Israel, Egypt and the Palestinian Authority are now forced to find a new joint border control arrangement, one that will probably depend on the good graces of Hamas. If the PA is indeed interested in taking responsibility for the border crossings, as Prime Minister Salam Fayyad has declared, it will have to negotiate with Hamas even though President Mahmoud Abbas is trying to avoid that at any cost. The other option - to leave the border untended - is even worse.
The Hamas action yesterday was anything but spontaneous. It was another stage in the campaign that began in Gaza's night of darkness on Sunday. As Gaza was plunged into widely televised blackness, Palestinian children armed with candles were brought out on a protest march and organized into prime-time demonstrations in support of the Egyptian and Jordanian branches of the Muslim Brotherhood.
On Tuesday, Hamas put together a violent demonstration that ended in a confrontation with Egyptian police officers at the border, and, as usual, broadcast live on Al-Jazeera. Apparently it was enough to make Egypt lose its appetite for confrontation.
Yesterday, tens of thousands of people burst through to the west. President Hosni Mubarak explained that he instructed his police officers not to block the hungry on their way to grocery stores in El-Arish and the Egyptian side of Rafah.
Mubarak also had to contend with domestic politics. The violent suppression of the Palestinian masses would have turned up the tension between him and the Muslim Brotherhood, or Al-Jazeera. More than a few Arab commentators now see the Qatar-based satellite channel as the superpower of the Arab world.

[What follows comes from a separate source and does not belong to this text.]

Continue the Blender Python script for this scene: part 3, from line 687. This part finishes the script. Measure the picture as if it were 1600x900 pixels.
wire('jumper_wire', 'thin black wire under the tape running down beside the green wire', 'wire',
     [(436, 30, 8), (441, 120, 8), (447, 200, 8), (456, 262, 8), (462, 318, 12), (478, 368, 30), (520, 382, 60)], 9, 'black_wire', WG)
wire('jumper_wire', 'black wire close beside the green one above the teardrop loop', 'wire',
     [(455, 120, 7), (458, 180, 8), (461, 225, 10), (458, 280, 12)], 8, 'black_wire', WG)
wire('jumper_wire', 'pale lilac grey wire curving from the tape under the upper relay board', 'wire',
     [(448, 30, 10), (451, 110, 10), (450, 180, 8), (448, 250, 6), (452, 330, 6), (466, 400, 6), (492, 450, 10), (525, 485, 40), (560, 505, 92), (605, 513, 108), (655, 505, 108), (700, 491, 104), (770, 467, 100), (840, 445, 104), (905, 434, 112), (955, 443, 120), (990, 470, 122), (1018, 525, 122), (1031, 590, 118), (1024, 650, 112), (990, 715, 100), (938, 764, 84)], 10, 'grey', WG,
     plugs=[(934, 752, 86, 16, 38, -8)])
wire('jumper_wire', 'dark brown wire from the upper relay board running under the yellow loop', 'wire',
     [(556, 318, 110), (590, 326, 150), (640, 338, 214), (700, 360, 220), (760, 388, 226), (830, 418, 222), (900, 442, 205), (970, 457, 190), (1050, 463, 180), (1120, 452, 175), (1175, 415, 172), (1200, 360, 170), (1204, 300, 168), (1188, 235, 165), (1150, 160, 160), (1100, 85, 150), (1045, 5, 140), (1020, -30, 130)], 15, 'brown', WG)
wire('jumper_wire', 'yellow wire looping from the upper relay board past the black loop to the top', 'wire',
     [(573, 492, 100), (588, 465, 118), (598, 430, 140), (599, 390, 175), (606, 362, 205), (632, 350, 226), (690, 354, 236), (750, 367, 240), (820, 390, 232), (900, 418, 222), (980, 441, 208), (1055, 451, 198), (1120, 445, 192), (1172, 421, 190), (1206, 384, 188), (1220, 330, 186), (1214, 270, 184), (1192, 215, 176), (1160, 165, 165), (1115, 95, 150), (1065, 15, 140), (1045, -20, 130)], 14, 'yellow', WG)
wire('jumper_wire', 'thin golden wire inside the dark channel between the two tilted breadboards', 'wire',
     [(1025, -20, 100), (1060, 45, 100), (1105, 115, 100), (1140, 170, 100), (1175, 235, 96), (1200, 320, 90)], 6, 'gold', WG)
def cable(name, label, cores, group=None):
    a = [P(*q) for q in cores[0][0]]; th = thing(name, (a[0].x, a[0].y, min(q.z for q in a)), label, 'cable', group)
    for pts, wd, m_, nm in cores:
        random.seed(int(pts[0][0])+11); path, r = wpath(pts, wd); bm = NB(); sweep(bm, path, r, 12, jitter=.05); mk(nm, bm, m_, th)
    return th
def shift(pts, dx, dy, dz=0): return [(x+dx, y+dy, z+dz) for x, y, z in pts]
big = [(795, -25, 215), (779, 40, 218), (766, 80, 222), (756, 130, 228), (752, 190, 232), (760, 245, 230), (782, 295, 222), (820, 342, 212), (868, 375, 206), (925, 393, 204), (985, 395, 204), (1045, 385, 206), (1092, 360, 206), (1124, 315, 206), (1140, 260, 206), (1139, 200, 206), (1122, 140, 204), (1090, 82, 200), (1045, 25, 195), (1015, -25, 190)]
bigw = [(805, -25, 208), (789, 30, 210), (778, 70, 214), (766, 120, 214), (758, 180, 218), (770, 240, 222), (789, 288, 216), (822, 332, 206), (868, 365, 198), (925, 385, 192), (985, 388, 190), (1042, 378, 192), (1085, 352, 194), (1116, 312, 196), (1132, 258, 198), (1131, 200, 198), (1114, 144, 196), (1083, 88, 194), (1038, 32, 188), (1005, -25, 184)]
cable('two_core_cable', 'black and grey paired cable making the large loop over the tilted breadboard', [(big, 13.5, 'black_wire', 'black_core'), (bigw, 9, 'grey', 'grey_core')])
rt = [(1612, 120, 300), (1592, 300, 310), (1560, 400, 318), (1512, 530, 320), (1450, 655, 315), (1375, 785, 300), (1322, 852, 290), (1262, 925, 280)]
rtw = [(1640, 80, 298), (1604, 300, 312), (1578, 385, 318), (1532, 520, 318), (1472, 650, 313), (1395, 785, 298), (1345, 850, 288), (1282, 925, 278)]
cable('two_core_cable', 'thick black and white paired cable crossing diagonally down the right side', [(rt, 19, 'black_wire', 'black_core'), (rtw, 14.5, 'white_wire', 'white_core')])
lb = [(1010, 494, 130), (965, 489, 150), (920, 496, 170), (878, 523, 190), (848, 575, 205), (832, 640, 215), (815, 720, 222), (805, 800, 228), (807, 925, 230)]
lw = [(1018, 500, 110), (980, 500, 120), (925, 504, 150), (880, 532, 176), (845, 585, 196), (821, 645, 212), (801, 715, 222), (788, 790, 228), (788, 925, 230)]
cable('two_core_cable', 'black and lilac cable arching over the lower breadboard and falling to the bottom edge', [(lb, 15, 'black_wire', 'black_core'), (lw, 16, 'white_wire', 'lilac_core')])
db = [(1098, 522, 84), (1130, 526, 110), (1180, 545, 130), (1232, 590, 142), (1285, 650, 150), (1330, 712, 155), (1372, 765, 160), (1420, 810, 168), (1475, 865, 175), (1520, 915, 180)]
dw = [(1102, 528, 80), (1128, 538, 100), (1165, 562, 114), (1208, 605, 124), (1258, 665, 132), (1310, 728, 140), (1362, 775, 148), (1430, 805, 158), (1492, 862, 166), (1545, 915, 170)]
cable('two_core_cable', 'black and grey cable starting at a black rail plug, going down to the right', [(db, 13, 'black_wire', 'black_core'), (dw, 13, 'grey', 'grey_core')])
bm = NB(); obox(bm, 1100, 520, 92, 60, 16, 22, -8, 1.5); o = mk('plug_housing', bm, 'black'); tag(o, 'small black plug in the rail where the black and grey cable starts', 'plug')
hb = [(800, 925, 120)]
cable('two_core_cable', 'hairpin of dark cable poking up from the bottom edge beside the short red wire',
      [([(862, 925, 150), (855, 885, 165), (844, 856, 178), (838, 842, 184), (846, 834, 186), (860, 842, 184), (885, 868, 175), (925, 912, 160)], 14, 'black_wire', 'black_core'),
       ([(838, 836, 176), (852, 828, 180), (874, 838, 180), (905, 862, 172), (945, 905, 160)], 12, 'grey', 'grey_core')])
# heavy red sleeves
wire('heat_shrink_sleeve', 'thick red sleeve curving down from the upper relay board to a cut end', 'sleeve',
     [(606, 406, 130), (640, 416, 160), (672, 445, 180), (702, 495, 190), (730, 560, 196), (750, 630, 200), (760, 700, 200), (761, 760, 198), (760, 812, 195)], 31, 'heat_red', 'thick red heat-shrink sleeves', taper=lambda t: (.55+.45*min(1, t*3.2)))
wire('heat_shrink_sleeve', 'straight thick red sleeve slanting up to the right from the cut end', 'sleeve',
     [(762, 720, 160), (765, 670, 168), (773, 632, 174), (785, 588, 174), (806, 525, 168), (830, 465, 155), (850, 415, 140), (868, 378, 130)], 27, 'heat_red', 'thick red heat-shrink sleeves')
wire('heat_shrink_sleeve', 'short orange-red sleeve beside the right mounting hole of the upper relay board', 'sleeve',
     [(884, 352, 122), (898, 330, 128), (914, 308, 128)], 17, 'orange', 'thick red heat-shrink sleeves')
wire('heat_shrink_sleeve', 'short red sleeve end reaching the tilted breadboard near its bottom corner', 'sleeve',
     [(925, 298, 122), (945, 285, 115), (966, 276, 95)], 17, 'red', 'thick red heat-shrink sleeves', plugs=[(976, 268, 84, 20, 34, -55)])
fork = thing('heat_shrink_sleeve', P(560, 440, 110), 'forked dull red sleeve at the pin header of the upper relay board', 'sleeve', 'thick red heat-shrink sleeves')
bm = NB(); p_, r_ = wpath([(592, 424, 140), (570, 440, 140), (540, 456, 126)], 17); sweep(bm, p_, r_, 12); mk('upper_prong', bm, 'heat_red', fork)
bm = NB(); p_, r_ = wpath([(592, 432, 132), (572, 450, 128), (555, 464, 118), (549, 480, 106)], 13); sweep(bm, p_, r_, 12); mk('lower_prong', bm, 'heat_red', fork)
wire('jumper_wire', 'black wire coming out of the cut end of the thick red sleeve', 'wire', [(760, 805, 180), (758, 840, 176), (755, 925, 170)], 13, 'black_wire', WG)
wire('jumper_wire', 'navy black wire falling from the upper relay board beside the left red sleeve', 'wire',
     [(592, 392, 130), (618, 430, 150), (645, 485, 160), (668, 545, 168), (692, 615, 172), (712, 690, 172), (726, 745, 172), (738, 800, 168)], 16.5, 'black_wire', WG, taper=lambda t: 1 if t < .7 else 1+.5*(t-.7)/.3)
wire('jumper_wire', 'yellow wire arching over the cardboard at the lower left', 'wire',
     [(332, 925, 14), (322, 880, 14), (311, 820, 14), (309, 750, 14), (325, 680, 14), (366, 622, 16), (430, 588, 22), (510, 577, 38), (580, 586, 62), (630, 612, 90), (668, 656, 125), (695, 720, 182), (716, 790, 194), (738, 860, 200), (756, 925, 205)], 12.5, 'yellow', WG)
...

In many cases its broadcasts clearly promote an Islamic agenda.
Explosions were set at 20 points along the border fence, clear evidence of a campaign that was planned and coordinated well in advance. Israeli intelligence officials will have to explain, to themselves and the country's leaders, whether and how the preparations took place without their knowledge - another Gaza goof, in the wake of the Hamas election victory in January 2006 and the rapid military drubbing it gave Fatah in the Strip last June.
Most of the Gazans who crossed into Egypt are expected to return home within a few days, after stocking up on staples and meeting with relatives they have not seen for years. Meanwhile, Egyptian security forces set up dozens of checkpoints to prevent the Gazans from spreading into other areas of Sinai.